▶ [STATED GOAL] Copy out all of the material, matching it word for word.

▶ [RECORDED DATA]
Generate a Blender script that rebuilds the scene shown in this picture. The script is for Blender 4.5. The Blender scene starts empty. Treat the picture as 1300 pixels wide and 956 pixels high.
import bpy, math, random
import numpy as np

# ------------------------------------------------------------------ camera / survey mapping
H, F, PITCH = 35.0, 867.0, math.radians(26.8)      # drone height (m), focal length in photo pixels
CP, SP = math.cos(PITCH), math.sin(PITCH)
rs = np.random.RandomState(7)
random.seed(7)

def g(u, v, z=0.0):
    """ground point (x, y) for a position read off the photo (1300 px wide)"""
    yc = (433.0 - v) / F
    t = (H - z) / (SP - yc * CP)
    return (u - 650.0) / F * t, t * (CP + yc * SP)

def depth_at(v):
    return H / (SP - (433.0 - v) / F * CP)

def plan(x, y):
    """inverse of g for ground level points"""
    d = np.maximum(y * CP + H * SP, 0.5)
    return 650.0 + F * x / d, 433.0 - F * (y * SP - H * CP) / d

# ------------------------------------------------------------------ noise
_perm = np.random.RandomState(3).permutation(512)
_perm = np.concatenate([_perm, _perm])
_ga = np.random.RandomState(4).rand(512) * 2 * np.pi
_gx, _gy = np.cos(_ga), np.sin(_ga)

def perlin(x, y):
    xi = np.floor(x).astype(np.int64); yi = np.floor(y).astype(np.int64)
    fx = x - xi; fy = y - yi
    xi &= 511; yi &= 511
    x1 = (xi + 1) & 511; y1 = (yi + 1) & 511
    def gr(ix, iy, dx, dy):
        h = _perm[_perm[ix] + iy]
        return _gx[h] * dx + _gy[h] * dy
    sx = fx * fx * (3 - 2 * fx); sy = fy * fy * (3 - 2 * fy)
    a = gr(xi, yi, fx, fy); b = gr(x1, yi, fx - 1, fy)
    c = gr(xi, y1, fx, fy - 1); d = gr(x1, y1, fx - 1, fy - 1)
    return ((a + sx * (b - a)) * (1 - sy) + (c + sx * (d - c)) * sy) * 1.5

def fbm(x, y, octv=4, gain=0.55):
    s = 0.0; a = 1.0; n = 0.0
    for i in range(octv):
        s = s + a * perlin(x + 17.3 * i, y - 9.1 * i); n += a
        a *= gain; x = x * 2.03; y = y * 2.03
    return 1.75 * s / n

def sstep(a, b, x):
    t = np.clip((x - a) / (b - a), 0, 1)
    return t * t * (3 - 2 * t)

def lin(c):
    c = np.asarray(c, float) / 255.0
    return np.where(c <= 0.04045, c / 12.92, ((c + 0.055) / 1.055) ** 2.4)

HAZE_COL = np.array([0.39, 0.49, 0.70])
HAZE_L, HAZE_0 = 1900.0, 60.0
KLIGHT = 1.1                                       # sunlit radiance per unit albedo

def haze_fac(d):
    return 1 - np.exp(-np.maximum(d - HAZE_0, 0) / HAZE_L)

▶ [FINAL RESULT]
Generate a Blender script that rebuilds the scene shown in this picture. The script is for Blender 4.5. The Blender scene starts empty. Treat the picture as 1300 pixels wide and 956 pixels high.
import bpy, math, random
import numpy as np

# ------------------------------------------------------------------ camera / survey mapping
H, F, PITCH = 35.0, 867.0, math.radians(26.8)      # drone height (m), focal length in photo pixels
CP, SP = math.cos(PITCH), math.sin(PITCH)
rs = np.random.RandomState(7)
random.seed(7)

def g(u, v, z=0.0):
    """ground point (x, y) for a position read off the photo (1300 px wide)"""
    yc = (433.0 - v) / F
    t = (H - z) / (SP - yc * CP)
    return (u - 650.0) / F * t, t * (CP + yc * SP)

def depth_at(v):
    return H / (SP - (433.0 - v) / F * CP)

def plan(x, y):
    """inverse of g for ground level points"""
    d = np.maximum(y * CP + H * SP, 0.5)
    return 650.0 + F * x / d, 433.0 - F * (y * SP - H * CP) / d

# ------------------------------------------------------------------ noise
_perm = np.random.RandomState(3).permutation(512)
_perm = np.concatenate([_perm, _perm])
_ga = np.random.RandomState(4).rand(512) * 2 * np.pi
_gx, _gy = np.cos(_ga), np.sin(_ga)

def perlin(x, y):
    xi = np.floor(x).astype(np.int64); yi = np.floor(y).astype(np.int64)
    fx = x - xi; fy = y - yi
    xi &= 511; yi &= 511
    x1 = (xi + 1) & 511; y1 = (yi + 1) & 511
    def gr(ix, iy, dx, dy):
        h = _perm[_perm[ix] + iy]
        return _gx[h] * dx + _gy[h] * dy
    sx = fx * fx * (3 - 2 * fx); sy = fy * fy * (3 - 2 * fy)
    a = gr(xi, yi, fx, fy); b = gr(x1, yi, fx - 1, fy)
    c = gr(xi, y1, fx, fy - 1); d = gr(x1, y1, fx - 1, fy - 1)
    return ((a + sx * (b - a)) * (1 - sy) + (c + sx * (d - c)) * sy) * 1.5

def fbm(x, y, octv=4, gain=0.55):
    s = 0.0; a = 1.0; n = 0.0
    for i in range(octv):
        s = s + a * perlin(x + 17.3 * i, y - 9.1 * i); n += a
        a *= gain; x = x * 2.03; y = y * 2.03
    return 1.75 * s / n

def sstep(a, b, x):
    t = np.clip((x - a) / (b - a), 0, 1)
    return t * t * (3 - 2 * t)

def lin(c):
    c = np.asarray(c, float) / 255.0
    return np.where(c <= 0.04045, c / 12.92, ((c + 0.055) / 1.055) ** 2.4)

HAZE_COL = np.array([0.39, 0.49, 0.70])
HAZE_L, HAZE_0 = 1900.0, 60.0
KLIGHT = 1.1                                       # sunlit radiance per unit albedo

def haze_fac(d):
    return 1 - np.exp(-np.maximum(d - HAZE_0, 0) / HAZE_L)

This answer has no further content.